◆ The request ◆
List each line of the data that holds the word "picture".

◆ Input data ◆
(begin)

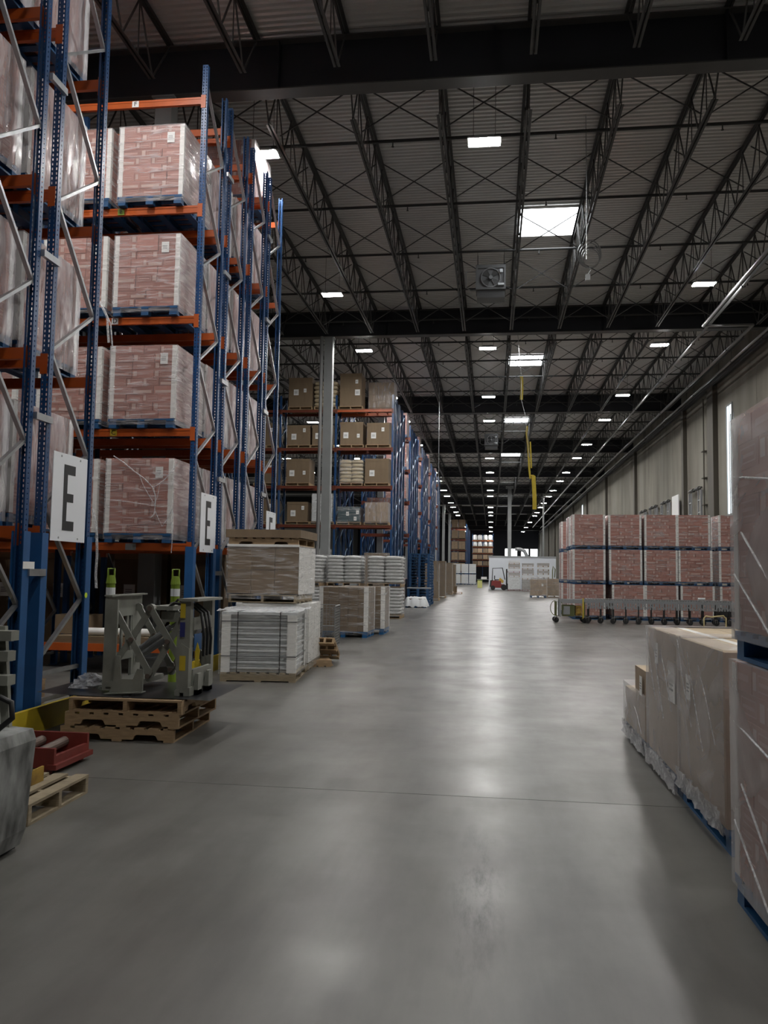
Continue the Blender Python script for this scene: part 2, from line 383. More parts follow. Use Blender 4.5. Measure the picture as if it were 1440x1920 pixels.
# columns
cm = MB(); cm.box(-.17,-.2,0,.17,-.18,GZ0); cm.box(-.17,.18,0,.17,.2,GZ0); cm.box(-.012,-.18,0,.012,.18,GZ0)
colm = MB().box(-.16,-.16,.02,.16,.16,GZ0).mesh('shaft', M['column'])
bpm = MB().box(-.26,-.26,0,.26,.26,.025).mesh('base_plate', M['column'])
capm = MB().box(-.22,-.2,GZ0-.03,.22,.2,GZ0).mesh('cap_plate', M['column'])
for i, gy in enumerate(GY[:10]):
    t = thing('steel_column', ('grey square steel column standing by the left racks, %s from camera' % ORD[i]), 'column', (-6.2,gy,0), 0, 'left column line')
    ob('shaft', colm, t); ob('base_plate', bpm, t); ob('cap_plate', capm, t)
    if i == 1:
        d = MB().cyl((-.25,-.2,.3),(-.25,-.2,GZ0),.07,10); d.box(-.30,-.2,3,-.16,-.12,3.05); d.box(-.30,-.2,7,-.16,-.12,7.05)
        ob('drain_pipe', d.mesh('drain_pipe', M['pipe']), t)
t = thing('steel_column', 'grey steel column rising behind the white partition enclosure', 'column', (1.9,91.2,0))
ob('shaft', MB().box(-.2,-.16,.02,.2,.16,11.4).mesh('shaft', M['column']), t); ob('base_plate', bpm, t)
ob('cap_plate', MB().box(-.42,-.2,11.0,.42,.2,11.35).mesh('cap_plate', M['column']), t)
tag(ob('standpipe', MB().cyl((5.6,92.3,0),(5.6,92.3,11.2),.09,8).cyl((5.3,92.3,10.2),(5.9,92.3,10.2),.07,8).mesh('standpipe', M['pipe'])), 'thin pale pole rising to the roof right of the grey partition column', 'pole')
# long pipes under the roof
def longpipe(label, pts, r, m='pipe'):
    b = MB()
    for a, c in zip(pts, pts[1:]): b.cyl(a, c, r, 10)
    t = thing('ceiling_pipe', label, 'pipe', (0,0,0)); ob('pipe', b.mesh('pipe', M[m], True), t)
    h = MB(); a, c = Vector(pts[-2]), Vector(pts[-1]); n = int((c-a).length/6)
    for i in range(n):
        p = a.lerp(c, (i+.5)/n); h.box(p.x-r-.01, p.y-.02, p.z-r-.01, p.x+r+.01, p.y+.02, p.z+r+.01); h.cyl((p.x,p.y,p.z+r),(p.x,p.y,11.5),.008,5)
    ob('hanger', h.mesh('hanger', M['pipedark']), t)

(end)
(begin)

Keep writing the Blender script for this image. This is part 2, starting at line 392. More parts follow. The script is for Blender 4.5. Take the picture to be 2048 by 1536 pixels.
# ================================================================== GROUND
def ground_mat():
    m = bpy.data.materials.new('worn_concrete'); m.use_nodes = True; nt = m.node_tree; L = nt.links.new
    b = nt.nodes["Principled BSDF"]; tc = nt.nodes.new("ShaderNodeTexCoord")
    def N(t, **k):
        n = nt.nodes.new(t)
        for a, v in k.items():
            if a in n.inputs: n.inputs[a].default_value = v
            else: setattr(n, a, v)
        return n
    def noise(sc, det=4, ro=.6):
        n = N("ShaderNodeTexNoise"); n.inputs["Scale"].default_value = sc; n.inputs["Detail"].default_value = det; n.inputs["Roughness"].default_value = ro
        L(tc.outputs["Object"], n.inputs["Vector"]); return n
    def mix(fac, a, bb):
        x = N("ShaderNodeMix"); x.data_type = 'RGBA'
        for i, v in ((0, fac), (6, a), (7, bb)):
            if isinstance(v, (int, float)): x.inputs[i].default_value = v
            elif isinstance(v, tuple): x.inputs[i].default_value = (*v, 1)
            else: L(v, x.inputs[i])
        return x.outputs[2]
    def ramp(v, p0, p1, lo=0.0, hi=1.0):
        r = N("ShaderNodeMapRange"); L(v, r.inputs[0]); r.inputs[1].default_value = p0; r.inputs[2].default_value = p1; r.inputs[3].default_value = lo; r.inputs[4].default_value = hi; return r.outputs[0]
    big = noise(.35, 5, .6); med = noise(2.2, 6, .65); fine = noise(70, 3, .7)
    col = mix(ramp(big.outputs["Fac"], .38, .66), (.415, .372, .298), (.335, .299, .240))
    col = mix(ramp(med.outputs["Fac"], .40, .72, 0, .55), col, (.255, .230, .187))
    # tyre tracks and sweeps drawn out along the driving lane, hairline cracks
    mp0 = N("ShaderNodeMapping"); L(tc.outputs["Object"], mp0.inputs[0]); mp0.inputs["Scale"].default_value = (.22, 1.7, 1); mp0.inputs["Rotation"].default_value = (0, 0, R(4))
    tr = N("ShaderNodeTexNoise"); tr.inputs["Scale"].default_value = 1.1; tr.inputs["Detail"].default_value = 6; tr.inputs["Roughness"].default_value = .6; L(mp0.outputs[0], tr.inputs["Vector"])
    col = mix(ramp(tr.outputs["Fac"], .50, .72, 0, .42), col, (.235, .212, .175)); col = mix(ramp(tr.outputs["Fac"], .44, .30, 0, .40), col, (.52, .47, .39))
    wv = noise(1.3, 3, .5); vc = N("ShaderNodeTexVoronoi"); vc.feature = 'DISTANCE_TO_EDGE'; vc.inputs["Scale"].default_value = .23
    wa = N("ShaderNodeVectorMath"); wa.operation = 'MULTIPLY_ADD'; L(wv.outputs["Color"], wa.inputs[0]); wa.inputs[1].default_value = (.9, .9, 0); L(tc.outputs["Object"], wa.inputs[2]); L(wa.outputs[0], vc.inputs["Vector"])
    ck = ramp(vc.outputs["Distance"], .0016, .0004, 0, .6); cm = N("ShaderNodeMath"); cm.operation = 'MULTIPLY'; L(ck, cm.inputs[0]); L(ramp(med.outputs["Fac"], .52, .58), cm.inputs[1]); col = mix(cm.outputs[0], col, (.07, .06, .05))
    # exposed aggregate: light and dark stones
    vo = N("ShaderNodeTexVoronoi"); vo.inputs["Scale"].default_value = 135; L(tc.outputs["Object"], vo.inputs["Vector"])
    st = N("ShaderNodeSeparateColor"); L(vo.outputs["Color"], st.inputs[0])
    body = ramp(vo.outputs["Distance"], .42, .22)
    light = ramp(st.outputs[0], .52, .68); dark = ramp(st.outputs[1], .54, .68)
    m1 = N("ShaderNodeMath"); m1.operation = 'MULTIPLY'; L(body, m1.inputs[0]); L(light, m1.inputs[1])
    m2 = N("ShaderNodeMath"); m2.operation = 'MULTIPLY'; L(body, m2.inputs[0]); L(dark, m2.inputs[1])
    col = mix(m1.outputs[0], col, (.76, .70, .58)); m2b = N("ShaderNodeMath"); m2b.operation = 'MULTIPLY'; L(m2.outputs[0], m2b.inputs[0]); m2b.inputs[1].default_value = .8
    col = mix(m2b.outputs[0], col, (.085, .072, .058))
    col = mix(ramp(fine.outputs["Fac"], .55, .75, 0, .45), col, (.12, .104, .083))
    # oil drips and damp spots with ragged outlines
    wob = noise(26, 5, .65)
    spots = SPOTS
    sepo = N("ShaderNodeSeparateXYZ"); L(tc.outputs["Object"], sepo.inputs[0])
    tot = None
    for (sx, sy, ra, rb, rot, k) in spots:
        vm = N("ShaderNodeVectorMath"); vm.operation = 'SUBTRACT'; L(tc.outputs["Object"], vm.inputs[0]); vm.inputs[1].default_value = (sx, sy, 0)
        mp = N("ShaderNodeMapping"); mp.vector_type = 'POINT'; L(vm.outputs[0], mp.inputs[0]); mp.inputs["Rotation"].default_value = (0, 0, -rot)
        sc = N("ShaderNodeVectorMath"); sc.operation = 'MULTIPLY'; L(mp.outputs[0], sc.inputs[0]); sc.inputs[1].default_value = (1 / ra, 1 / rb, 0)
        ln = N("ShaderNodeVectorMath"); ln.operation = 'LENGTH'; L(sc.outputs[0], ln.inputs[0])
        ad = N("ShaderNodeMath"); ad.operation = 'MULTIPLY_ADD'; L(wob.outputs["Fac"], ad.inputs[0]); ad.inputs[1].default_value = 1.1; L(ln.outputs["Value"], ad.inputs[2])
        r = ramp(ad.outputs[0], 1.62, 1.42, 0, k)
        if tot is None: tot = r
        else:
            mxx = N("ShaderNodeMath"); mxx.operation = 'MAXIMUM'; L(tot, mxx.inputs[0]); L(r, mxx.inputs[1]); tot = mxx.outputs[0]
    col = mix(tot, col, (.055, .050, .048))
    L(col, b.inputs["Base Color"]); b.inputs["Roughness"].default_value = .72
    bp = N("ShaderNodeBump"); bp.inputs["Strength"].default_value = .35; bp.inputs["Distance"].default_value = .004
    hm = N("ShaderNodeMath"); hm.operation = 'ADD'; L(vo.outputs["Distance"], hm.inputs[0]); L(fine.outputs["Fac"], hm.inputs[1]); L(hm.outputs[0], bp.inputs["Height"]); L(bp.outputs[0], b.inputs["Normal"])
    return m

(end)

◆ The result ◆
Continue the Blender Python script for this scene: part 2, from line 383. More parts follow. Use Blender 4.5. Measure the picture as if it were 1440x1920 pixels.
Keep writing the Blender script for this image. This is part 2, starting at line 392. More parts follow. The script is for Blender 4.5. Take the picture to be 2048 by 1536 pixels.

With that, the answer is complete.